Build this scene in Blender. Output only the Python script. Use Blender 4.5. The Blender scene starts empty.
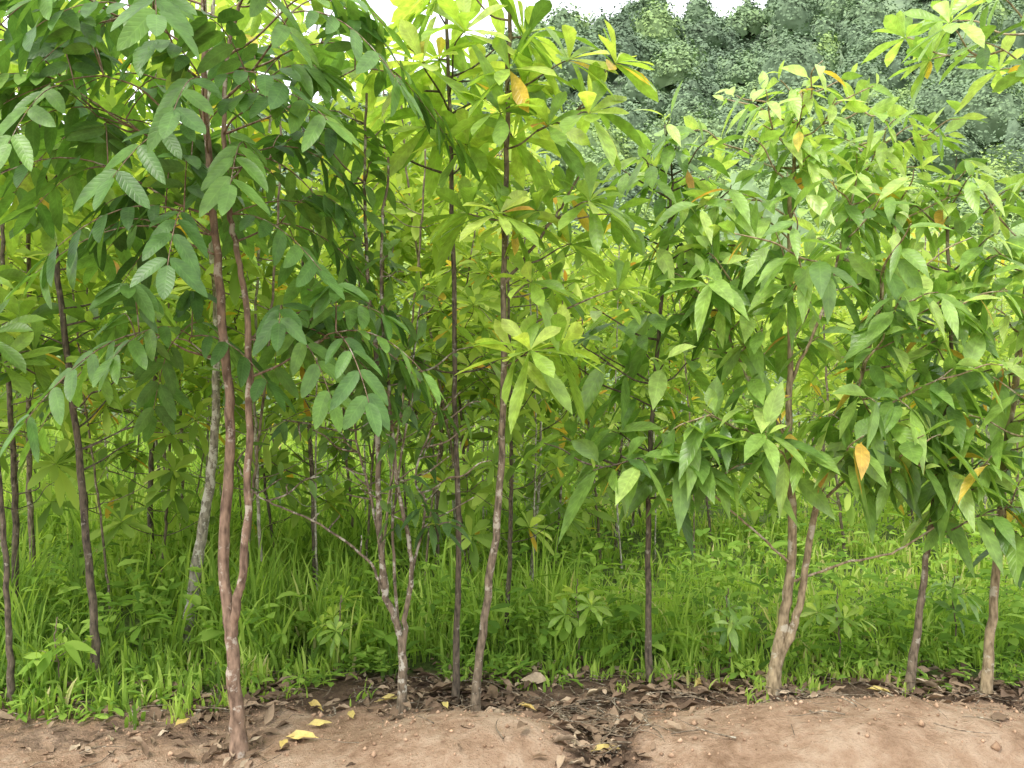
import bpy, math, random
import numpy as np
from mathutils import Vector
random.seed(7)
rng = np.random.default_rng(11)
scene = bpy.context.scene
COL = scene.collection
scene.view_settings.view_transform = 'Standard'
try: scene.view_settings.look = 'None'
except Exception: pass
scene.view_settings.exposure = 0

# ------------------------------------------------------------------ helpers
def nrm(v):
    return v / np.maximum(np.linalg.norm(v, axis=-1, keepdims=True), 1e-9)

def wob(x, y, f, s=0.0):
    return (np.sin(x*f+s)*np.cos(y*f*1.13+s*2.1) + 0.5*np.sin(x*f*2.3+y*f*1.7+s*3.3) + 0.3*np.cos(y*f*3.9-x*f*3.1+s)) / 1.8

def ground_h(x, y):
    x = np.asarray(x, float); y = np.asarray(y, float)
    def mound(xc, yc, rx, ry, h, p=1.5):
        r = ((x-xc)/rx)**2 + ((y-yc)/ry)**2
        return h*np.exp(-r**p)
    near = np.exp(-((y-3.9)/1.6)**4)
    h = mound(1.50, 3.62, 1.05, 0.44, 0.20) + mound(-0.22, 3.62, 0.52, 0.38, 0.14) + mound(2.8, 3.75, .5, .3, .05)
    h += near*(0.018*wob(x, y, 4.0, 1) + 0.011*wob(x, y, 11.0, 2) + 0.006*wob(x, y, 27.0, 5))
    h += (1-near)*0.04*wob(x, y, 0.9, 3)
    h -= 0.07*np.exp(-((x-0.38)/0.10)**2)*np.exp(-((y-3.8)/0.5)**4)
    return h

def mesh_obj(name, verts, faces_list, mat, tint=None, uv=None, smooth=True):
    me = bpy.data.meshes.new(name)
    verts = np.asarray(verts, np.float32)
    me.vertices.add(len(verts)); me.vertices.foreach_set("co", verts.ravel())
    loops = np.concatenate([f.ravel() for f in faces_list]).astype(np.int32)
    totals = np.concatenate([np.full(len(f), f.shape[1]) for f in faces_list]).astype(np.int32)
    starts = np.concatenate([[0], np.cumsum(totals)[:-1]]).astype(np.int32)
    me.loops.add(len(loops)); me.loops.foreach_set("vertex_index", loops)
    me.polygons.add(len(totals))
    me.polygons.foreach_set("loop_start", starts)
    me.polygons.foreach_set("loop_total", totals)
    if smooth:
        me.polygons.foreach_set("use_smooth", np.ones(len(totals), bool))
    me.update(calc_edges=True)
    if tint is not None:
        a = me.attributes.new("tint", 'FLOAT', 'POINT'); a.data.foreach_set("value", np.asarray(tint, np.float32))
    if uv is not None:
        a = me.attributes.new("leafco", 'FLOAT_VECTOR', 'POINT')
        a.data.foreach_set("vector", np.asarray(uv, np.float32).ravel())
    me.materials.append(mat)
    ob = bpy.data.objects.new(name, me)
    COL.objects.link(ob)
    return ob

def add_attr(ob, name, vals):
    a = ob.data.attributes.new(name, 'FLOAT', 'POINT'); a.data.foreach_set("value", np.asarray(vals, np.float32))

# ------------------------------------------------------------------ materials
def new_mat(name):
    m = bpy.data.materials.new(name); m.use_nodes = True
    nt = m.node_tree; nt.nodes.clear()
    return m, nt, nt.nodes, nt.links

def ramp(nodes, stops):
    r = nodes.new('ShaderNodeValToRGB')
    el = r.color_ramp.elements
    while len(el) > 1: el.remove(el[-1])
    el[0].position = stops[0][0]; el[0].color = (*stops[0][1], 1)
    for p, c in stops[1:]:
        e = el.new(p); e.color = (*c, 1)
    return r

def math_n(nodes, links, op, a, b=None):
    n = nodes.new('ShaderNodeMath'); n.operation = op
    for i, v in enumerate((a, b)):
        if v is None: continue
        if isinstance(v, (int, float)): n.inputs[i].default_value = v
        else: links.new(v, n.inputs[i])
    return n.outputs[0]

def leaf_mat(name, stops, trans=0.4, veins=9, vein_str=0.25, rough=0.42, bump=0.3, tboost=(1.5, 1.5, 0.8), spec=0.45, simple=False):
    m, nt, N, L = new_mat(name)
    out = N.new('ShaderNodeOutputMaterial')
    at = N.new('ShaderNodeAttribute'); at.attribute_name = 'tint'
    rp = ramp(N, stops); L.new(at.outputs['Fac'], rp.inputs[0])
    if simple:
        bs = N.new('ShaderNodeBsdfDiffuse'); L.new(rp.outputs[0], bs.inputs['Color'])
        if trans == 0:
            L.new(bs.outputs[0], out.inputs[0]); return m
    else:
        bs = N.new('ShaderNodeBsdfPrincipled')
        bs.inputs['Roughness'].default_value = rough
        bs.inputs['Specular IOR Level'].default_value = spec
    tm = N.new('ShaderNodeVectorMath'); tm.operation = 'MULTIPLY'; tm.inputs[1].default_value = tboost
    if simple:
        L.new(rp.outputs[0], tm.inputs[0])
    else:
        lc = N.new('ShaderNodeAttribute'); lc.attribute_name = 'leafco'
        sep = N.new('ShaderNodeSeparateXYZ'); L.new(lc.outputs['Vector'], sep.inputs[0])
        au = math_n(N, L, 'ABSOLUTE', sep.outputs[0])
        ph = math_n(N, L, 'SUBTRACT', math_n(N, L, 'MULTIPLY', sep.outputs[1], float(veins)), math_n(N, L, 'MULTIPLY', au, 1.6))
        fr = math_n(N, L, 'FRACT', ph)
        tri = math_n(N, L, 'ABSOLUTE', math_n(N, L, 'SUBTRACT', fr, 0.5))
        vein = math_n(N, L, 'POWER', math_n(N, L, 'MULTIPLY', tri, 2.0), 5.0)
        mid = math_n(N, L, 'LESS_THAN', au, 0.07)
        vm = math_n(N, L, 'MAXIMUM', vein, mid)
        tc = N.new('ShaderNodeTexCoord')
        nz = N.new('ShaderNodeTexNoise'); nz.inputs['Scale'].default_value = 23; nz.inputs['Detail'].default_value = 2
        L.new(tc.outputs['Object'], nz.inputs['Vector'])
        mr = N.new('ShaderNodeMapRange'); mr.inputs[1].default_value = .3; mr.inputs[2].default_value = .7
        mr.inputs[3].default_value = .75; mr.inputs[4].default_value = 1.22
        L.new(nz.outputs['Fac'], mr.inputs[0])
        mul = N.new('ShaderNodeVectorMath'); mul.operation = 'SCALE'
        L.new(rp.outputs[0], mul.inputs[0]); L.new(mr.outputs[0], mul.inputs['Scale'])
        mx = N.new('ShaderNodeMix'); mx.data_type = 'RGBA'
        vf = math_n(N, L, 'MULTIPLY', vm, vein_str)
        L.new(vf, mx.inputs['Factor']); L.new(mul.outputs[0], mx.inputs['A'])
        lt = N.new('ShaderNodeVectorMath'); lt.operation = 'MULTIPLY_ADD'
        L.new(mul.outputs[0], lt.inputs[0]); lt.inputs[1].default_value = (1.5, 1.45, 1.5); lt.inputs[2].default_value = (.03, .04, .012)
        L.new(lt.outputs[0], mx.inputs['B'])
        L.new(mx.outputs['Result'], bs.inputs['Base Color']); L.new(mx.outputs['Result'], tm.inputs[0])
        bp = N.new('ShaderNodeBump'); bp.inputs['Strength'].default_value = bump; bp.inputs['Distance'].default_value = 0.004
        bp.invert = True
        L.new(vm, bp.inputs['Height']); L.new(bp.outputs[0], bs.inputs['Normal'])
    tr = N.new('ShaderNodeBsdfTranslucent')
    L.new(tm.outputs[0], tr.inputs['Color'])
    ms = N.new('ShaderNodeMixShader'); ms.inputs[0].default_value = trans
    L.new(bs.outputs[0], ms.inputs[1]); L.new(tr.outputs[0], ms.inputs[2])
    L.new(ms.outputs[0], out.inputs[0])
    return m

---

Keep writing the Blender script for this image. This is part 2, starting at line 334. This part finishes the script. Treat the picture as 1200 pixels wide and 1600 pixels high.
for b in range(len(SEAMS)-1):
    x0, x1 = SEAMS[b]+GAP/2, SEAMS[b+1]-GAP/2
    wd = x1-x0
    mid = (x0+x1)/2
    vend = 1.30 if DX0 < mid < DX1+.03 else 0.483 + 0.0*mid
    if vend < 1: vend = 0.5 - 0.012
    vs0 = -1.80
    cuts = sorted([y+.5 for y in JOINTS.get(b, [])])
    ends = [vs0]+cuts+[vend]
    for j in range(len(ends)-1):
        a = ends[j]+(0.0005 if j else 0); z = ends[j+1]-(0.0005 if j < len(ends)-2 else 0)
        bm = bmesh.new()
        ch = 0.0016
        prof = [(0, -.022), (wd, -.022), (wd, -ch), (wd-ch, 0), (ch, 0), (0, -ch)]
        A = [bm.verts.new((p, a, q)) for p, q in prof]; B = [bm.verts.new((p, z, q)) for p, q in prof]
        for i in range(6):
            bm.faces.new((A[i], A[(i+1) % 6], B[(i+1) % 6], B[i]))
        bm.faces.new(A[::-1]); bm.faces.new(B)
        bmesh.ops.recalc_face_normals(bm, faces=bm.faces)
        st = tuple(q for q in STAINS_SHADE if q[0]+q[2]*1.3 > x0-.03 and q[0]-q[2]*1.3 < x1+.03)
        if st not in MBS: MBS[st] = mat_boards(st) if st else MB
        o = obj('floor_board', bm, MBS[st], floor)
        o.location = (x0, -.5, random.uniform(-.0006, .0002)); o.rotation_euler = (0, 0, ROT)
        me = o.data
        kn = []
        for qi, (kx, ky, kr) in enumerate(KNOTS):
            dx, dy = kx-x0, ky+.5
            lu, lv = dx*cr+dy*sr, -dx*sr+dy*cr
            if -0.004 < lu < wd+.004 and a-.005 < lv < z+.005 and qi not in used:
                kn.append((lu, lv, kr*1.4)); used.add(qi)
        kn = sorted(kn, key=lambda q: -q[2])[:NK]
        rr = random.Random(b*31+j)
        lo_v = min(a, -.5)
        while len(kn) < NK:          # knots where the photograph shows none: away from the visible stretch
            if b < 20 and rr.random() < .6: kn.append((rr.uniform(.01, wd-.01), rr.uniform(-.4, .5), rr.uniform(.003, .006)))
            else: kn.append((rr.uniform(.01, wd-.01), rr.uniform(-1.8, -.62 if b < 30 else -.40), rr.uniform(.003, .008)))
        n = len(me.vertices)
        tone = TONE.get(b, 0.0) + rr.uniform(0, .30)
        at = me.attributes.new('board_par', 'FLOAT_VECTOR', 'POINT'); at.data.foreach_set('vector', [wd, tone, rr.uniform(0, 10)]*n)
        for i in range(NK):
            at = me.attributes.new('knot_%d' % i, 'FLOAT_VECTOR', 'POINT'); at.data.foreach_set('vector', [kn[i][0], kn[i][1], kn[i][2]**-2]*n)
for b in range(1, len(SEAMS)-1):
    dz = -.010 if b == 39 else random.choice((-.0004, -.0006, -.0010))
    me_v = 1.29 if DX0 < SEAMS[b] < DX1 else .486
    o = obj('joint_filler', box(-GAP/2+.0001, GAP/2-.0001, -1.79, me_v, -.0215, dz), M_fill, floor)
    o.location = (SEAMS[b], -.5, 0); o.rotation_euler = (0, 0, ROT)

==

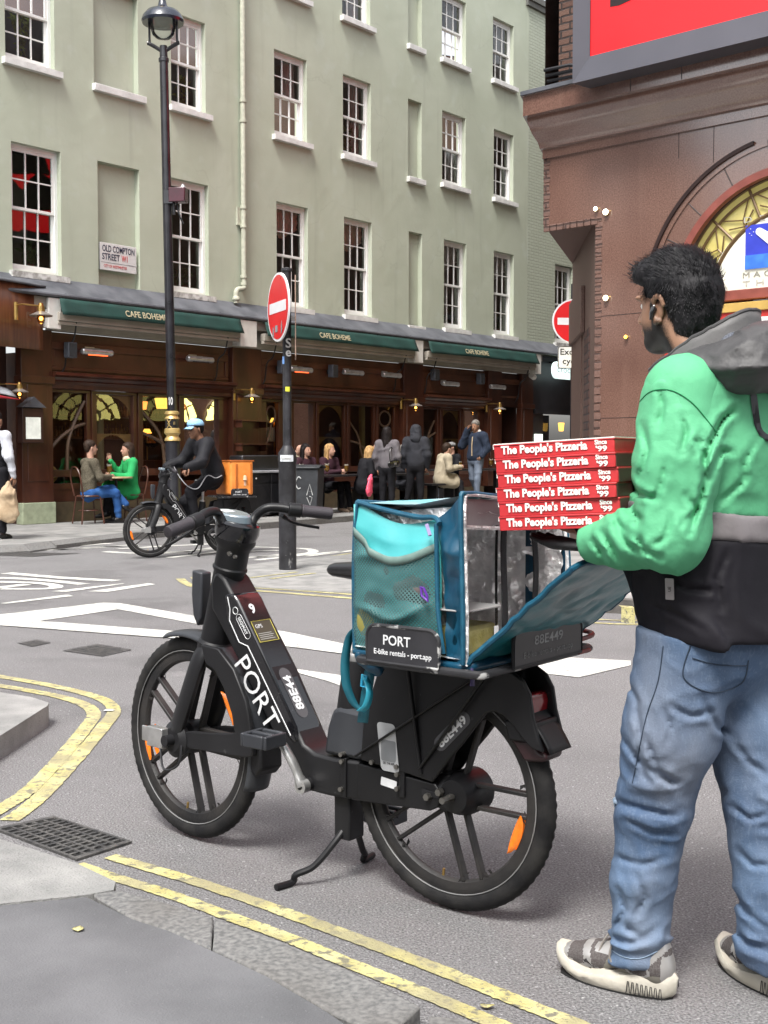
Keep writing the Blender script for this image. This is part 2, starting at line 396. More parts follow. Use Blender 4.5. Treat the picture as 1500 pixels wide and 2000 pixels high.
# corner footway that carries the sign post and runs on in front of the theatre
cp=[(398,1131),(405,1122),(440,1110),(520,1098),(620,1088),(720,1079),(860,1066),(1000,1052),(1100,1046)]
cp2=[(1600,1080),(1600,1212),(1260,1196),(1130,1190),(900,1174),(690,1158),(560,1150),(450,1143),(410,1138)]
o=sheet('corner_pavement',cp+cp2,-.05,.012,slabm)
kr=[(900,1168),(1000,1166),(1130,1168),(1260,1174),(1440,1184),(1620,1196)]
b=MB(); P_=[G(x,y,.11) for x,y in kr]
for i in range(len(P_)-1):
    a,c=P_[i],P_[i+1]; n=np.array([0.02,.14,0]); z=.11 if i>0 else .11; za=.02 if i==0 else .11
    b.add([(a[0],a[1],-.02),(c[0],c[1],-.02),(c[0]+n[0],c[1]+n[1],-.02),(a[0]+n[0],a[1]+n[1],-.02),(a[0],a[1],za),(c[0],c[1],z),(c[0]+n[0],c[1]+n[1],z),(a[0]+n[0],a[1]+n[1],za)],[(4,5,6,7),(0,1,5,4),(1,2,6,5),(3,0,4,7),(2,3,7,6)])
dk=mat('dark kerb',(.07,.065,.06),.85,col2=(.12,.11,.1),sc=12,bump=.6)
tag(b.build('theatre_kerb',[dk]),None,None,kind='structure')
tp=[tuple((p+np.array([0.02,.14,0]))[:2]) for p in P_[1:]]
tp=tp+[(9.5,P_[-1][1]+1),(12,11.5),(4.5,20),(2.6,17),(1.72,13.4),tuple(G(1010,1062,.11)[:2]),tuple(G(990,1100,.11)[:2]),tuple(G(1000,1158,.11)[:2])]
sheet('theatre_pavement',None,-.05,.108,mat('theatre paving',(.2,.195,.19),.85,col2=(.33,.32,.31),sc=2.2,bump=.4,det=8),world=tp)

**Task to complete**
Beginning with the line above that contains "Build this scene" and finishing with the line that contains "axis=-1, keepdims=True), 1e-9)", print those lines exactly and only. Skip all pictures.

**Correct result**
Build this scene in Blender. Output only the Python script. Use Blender 4.5. The Blender scene starts empty.
import bpy, math, random
import numpy as np
from mathutils import Vector
random.seed(7)
rng = np.random.default_rng(11)
scene = bpy.context.scene
COL = scene.collection
scene.view_settings.view_transform = 'Standard'
try: scene.view_settings.look = 'None'
except Exception: pass
scene.view_settings.exposure = 0

# ------------------------------------------------------------------ helpers
def nrm(v):
    return v / np.maximum(np.linalg.norm(v, axis=-1, keepdims=True), 1e-9)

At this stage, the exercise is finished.